GBT Buckling Analysis of Cylindrical Panels Under Compression

Abstract

This paper presents a study on the buckling behaviour of curved panels under pure compression using the Generalised Beam Theory (GBT). A GBT formulation is presented first, based on its natural degrees-of-freedom (i.e. modes) and some explanations are given about the discretization of panel section and its influence on the deformation mode nature. Then, the GBT formulation is applied and illustrated by means of three studies. In the first study, the influence of the deformation mode (global, distortional, local, warping shear, transverse extension) on the buckling load and buckling mode of an unstiffened panel with moderate curvature is investigated.
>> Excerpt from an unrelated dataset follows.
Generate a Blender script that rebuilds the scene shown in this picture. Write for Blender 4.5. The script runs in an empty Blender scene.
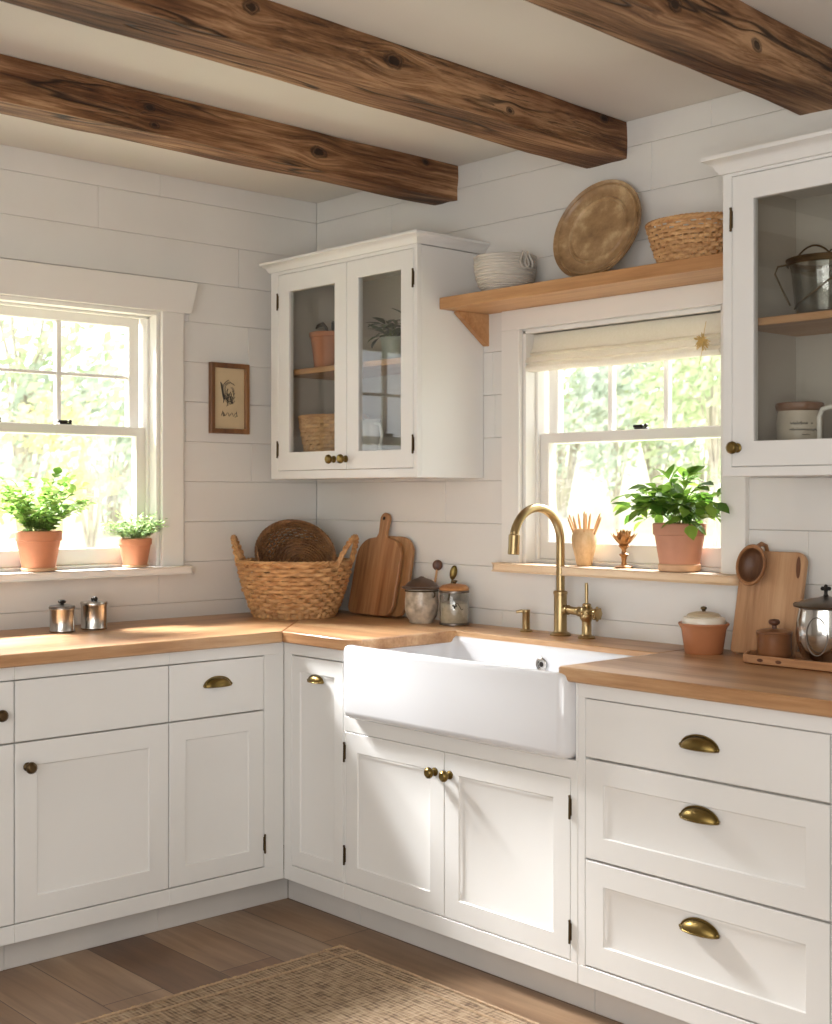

Then, in the second and third studies, the effects of the curvature and of the number of stiffeners on the buckling behaviour of the panels are assessed. It is concluded that accurate predictions of buckling loads and modes of curved panels can only be achieved by considering all modes (conventional, warping shear and transverse extension) in GBT analyses. Both warping shear and transverse extension modes appear naturally due to the panel curvature. However, their participation drops with decreasing curvature of the panel – in the limit case (flat panel, i.e., plate) their contribution is null and only conventional modes participate in the buckling mode (minor axis bending and distortional modes tend to equal participations, 50% each). Finally, an increase of the number of stiffeners leads to a decrease of the global mode participation and to an increase of the distortional mode participation.